In those kind of circumstances, I think suicide is okay.

But Thompson's death... while he was talking to his wife on the phone?! That's cruel. And it doesn't make sense to me how he can go from chitty chatting about her coming home and about working on his column to shooting himself with seemingly no transition.

My sister (now 20) tried to kill herself two years ago, and I don't really condemn her for it. It's just sad to think that she thought death would be better and a way to solve her problems. Of course, the whole thing seems kind of unreal to me because she didn't succeed and because she's fine now.

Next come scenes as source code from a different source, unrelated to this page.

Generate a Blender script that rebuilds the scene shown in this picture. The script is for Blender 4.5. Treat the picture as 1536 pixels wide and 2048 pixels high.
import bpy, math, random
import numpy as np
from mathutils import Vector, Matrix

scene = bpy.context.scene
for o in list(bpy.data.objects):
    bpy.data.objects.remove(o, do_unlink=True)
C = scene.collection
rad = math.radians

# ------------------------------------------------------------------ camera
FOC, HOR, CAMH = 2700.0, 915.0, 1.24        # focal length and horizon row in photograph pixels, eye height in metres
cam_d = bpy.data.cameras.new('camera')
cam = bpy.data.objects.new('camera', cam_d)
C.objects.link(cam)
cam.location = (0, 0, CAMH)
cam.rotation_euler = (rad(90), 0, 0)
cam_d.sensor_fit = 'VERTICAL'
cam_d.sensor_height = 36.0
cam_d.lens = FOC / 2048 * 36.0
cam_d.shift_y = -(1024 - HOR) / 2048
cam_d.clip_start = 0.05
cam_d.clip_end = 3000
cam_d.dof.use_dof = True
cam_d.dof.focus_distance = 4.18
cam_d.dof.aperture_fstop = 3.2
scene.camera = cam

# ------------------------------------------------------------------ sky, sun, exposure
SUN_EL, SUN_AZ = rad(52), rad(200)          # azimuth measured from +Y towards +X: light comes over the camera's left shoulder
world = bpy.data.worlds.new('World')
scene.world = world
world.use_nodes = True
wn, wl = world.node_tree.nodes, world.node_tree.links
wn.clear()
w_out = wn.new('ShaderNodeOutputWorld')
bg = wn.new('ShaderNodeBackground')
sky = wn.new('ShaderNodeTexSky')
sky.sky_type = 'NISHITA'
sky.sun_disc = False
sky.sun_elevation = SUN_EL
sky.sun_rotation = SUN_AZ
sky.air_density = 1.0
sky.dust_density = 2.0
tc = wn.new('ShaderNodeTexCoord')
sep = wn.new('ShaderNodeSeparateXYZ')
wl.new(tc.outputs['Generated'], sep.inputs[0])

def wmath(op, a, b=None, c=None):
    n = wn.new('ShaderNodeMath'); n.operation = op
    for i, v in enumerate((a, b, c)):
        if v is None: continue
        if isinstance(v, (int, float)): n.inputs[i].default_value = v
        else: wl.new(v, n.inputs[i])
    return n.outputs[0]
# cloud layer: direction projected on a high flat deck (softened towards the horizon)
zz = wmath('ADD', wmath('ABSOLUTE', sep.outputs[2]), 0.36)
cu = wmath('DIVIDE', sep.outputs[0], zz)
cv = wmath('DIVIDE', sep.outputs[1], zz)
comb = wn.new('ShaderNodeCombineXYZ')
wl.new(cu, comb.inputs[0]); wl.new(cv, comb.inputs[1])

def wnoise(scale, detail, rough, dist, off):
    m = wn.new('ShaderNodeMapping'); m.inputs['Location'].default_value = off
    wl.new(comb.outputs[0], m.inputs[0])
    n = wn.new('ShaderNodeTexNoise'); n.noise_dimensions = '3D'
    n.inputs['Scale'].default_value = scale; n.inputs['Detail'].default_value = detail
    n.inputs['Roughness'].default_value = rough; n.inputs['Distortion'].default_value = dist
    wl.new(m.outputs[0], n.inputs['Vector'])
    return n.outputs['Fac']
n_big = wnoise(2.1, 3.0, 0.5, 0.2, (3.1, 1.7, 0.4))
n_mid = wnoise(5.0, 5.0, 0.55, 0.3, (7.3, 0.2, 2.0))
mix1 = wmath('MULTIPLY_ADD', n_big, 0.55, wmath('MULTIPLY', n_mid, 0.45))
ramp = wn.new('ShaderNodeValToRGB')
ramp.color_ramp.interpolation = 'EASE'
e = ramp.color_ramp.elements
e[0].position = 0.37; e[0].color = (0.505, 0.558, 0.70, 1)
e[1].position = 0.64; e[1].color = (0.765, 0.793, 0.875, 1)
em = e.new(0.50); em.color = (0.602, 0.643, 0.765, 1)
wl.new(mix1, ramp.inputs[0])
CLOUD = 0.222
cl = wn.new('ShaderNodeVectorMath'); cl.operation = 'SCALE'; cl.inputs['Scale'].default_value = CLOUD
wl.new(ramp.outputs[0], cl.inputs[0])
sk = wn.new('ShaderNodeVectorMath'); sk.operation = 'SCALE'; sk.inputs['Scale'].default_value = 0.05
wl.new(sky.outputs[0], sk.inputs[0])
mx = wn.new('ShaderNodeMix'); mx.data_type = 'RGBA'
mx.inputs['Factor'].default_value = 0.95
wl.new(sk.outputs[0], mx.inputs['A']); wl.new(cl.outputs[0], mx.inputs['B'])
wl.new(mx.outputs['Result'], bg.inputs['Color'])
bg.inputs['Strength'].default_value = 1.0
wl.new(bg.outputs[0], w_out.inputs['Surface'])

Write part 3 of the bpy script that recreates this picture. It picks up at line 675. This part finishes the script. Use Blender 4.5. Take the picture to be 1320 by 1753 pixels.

[identity profile] charliesmum.livejournal.com 2005-02-25 05:30 pm (UTC)(link)
Yeah. It's not like I have anything against people who do what your friend's dad did, it was how Hunter did it that bothers me.

I'm glad your sister didn't succeed.

[identity profile] carlanime.livejournal.com 2005-02-25 06:07 pm (UTC)(link)
Agreed. I actually support the right to choose suicide (I'm thinking here of terminal illnesses and other serious decisions, not terminal-teenage-mopiness), but part of the "right" has to be the responsibility of acknowledging that suicide will affect other people.
If you make the decision by ignoring the pain you're going to cause others (or by acting completely irresponsibly, as in this case), then you aren't even being honest with yourself, let alone fair to anyone else.